__STATED TASK__. Please output exactly the lines of the material from the first through the line containing "scatter('fallen_leaves', 330, (-2.6, -.3, 4.5, 13.0), lambda", and nothing more.

__COLLECTED DATA__.

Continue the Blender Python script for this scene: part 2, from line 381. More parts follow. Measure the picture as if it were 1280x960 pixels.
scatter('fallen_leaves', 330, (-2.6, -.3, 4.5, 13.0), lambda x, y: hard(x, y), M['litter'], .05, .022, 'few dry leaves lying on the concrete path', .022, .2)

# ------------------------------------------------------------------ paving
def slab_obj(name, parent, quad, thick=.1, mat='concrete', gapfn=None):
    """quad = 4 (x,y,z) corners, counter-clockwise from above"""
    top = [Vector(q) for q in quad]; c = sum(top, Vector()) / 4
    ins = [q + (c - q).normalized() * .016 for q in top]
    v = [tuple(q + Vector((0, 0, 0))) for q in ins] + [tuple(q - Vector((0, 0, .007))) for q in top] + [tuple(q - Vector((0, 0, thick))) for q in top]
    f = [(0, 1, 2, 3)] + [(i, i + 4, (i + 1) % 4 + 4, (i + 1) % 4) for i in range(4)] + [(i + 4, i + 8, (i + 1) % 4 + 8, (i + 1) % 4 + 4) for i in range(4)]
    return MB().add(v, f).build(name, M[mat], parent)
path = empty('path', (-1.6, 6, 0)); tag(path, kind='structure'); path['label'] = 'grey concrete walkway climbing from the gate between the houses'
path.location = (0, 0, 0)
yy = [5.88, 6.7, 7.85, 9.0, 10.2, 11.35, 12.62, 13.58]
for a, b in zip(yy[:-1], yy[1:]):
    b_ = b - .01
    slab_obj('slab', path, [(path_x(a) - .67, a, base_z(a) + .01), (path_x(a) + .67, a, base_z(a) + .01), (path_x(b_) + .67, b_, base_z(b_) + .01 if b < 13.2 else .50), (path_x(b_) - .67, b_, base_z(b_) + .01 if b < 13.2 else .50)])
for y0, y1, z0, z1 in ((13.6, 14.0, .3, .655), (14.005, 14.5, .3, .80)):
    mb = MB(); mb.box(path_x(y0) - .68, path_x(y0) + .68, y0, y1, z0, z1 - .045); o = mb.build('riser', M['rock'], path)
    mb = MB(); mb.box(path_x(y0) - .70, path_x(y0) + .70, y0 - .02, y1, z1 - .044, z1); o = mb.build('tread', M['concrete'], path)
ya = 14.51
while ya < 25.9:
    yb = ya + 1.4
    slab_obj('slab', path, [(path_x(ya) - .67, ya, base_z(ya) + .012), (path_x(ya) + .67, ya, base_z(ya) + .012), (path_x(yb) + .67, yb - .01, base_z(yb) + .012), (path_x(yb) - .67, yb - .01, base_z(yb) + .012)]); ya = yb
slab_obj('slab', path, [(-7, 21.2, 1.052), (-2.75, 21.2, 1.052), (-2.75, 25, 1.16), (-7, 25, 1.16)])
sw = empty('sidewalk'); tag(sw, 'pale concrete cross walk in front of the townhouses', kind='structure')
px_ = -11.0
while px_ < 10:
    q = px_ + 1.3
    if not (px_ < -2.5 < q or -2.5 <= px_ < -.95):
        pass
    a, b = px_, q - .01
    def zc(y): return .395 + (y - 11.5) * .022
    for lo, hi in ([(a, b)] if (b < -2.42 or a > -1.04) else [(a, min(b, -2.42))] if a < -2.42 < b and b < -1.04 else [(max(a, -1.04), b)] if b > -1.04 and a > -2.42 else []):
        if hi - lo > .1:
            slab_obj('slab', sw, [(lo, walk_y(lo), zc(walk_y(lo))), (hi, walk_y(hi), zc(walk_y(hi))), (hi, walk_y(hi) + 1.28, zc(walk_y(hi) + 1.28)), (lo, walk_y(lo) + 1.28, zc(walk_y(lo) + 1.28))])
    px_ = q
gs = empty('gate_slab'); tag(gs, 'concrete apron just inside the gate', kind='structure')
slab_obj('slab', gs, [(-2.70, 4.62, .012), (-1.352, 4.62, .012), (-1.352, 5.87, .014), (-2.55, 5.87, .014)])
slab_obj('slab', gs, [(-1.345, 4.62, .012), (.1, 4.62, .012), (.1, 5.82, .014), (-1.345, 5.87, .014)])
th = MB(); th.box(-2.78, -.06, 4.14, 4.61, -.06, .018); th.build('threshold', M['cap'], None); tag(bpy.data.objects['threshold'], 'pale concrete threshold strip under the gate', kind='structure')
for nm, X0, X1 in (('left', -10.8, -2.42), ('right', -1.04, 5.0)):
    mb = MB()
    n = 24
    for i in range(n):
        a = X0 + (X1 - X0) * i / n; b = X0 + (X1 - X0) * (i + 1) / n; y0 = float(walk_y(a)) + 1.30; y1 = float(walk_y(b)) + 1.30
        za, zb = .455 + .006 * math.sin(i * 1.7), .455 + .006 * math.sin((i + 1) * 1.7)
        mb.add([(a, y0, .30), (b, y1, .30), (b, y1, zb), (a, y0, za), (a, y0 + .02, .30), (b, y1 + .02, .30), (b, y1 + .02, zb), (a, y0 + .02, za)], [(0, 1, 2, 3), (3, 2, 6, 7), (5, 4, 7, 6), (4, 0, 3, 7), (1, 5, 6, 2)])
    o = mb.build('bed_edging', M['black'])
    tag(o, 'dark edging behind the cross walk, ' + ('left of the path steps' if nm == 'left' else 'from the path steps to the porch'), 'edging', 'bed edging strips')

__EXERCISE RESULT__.
Continue the Blender Python script for this scene: part 2, from line 381. More parts follow. Measure the picture as if it were 1280x960 pixels.
scatter('fallen_leaves', 330, (-2.6, -.3, 4.5, 13.0), lambda x, y: hard(x, y), M['litter'], .05, .022, 'few dry leaves lying on the concrete path', .022, .2)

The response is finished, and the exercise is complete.